Saudi security network attacked

Insurgents mounted a brazen assault on the Saudi ruling family’s security network Wednesday, setting off car bombs outside the hulking Interior Ministry building and a guard training center in the capital and then exchanging gunfire with police.

The blasts in Riyadh came two weeks after the release of an audiotape believed to have been recorded by Osama bin Laden decrying the Saudi royal family as “corrupt Zionists” and calling for Muslims to topple the kingdom’s government.

The taped message called for attacks on the Saudi oil industry; after Wednesday’s assault, the price of oil surged by nearly $2 a barrel.

The blasts and gunfire, which left at least 10 people dead and 17 wounded, erupted a day after Saudi forces raided a suspected militant hide-out in Riyadh. They killed at least three gunmen and rounded up suspects as part of an ongoing crackdown against the insurgency.
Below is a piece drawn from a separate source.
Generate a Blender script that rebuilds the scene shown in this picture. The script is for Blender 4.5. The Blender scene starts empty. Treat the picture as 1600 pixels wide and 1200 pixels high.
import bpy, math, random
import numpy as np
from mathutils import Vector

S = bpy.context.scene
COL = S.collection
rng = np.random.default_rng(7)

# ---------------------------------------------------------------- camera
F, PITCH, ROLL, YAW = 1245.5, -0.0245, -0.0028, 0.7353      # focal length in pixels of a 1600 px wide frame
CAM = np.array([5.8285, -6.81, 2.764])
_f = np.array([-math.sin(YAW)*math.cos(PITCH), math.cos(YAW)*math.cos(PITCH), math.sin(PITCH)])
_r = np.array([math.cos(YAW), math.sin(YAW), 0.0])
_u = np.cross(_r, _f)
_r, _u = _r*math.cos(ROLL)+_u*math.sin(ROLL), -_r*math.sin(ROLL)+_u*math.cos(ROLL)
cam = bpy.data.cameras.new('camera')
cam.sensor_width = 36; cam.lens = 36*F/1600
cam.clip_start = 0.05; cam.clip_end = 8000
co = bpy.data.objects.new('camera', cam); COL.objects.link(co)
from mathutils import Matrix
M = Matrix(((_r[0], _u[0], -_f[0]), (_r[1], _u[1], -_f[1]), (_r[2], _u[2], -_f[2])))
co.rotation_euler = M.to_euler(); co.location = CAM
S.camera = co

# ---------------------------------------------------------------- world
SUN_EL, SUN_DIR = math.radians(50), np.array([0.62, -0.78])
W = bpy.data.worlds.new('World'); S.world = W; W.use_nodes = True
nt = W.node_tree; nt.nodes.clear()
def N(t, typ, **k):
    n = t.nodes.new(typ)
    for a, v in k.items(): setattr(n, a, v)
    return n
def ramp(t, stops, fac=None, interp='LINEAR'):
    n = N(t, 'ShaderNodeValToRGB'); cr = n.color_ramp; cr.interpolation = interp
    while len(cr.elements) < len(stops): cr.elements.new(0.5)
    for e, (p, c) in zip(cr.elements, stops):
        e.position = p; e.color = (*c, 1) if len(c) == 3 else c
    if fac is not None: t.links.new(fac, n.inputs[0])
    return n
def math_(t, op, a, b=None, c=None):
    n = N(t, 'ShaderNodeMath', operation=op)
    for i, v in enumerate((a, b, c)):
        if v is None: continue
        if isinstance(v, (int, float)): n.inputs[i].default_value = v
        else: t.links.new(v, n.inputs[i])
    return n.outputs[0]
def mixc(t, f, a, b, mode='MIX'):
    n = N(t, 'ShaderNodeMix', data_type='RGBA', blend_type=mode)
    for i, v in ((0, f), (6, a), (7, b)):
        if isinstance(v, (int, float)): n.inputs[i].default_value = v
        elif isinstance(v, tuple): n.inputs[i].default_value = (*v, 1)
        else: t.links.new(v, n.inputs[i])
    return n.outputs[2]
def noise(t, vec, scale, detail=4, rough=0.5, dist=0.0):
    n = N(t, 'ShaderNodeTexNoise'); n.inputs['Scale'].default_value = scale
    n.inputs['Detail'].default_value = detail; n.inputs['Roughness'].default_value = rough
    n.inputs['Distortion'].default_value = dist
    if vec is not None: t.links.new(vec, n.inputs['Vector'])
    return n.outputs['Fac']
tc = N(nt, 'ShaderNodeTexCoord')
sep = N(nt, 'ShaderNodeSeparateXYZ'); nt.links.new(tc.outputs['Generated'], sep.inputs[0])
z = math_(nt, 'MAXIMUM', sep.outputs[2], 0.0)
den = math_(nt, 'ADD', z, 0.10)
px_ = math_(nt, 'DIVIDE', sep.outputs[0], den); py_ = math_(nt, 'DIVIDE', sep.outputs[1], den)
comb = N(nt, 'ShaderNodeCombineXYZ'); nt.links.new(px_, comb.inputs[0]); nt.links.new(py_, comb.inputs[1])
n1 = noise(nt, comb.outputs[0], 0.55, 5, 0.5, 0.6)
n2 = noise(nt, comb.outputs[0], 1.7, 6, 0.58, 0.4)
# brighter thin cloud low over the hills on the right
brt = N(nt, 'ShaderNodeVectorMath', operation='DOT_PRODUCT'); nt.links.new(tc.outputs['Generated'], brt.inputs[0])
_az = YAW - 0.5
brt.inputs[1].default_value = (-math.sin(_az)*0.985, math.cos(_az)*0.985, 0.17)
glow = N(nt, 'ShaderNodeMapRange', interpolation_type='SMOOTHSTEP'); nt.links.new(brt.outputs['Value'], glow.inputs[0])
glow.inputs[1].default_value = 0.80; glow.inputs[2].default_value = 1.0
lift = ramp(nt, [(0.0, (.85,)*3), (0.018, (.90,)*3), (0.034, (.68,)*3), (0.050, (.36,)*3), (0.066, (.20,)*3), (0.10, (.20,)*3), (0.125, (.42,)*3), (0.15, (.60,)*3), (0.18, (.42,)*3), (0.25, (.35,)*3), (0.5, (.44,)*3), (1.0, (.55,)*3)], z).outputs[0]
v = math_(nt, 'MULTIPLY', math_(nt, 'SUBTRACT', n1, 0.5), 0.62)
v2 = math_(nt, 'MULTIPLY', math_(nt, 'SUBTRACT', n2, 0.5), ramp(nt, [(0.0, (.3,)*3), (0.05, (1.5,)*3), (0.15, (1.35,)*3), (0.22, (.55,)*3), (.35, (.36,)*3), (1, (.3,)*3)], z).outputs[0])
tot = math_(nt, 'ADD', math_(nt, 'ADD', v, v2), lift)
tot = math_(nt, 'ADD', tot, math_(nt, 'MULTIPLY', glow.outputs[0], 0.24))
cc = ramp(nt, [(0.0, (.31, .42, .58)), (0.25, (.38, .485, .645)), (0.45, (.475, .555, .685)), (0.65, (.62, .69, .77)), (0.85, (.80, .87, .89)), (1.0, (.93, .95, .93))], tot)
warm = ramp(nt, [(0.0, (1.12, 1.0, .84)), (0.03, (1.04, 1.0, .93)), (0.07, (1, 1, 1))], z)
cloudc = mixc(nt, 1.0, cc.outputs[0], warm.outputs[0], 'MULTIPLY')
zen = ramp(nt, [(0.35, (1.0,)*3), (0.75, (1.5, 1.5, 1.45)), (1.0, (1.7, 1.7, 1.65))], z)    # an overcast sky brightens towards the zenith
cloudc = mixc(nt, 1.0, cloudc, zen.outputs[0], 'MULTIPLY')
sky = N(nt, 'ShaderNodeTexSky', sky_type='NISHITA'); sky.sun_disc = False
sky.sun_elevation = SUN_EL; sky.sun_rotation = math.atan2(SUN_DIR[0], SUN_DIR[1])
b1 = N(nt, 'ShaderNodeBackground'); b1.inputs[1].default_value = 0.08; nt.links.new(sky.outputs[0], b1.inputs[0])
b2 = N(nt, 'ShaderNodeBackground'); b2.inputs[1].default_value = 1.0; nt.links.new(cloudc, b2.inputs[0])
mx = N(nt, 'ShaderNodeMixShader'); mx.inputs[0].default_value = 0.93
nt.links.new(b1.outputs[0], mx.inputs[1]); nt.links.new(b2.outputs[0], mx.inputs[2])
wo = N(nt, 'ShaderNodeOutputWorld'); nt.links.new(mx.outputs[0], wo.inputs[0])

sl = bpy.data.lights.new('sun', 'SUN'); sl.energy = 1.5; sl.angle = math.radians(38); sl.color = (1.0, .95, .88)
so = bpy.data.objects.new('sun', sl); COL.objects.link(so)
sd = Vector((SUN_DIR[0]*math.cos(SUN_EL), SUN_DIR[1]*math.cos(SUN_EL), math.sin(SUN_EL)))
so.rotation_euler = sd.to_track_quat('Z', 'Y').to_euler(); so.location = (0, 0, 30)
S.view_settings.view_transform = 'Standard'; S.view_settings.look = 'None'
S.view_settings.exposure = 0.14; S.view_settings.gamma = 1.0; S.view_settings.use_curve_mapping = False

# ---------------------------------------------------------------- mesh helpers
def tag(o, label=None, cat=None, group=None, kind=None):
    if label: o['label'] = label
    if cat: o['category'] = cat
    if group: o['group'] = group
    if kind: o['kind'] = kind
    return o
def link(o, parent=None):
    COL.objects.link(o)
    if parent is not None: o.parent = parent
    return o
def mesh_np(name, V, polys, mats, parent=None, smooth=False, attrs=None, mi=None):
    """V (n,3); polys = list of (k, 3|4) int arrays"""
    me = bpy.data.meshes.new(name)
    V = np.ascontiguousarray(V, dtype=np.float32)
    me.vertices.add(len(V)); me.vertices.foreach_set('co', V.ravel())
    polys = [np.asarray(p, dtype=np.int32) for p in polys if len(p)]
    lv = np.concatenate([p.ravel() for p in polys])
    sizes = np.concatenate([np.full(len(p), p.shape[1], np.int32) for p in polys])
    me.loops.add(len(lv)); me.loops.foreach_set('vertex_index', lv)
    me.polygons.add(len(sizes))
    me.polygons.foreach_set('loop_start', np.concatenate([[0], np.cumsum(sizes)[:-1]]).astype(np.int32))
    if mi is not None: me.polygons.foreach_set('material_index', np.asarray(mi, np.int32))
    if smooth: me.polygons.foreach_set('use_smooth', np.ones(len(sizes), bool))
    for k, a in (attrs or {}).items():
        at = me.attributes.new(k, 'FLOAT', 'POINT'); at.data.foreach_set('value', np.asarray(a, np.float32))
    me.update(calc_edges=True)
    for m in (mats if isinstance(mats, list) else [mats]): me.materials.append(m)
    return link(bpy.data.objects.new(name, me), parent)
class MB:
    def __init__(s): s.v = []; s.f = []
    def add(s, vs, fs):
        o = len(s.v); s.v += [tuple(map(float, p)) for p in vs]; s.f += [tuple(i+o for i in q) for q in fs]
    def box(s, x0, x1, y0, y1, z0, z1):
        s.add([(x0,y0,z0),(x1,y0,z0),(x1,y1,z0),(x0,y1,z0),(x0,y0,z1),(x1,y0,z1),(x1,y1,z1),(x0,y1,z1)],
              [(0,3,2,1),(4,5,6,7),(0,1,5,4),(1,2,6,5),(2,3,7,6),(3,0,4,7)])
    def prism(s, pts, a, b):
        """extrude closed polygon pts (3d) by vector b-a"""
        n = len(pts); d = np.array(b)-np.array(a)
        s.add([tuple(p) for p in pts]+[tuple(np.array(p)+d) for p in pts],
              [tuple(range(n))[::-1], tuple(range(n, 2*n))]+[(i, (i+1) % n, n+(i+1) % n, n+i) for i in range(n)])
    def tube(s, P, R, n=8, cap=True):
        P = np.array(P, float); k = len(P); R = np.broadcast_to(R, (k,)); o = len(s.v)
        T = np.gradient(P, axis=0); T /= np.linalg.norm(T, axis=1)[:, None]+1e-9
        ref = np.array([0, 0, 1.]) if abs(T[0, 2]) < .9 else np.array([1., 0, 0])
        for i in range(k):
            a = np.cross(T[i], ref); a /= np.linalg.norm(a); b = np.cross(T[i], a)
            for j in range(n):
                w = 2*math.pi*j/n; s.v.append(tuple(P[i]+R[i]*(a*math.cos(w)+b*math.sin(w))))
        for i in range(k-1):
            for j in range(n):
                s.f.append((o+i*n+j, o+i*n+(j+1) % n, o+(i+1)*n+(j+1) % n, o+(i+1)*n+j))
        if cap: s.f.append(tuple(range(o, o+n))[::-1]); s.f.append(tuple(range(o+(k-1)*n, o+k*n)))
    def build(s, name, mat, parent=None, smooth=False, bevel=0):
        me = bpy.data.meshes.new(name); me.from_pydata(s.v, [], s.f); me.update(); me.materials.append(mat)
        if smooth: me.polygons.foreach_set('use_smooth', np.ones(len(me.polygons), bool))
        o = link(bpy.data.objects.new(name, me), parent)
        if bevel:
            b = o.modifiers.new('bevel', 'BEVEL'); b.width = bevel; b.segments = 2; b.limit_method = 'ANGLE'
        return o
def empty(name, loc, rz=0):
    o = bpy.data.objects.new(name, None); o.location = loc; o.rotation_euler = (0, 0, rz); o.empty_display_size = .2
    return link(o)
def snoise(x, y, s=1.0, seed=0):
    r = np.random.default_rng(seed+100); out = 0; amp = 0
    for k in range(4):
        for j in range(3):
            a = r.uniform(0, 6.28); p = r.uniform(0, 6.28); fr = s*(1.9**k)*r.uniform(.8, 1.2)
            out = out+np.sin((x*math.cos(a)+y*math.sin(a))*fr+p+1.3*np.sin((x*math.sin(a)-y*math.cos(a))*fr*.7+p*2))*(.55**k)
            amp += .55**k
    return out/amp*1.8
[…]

Wednesday’s strikes began at the Interior Ministry, where a remote-control car bomb went off inside a traffic tunnel leading to the complex, killing a passing driver. Less than 30 minutes later, a pair of suicide bombers blew up a car outside the training facility on the main Riyadh thoroughfare of King Fahd Street, Saudi sources said.

Seven gunmen were shot to death a short time later when security forces stormed a villa on the northern outskirts of the city. The government said the house was a hide-out for those who plotted the attacks, and vowed to continue their hunt for the militants.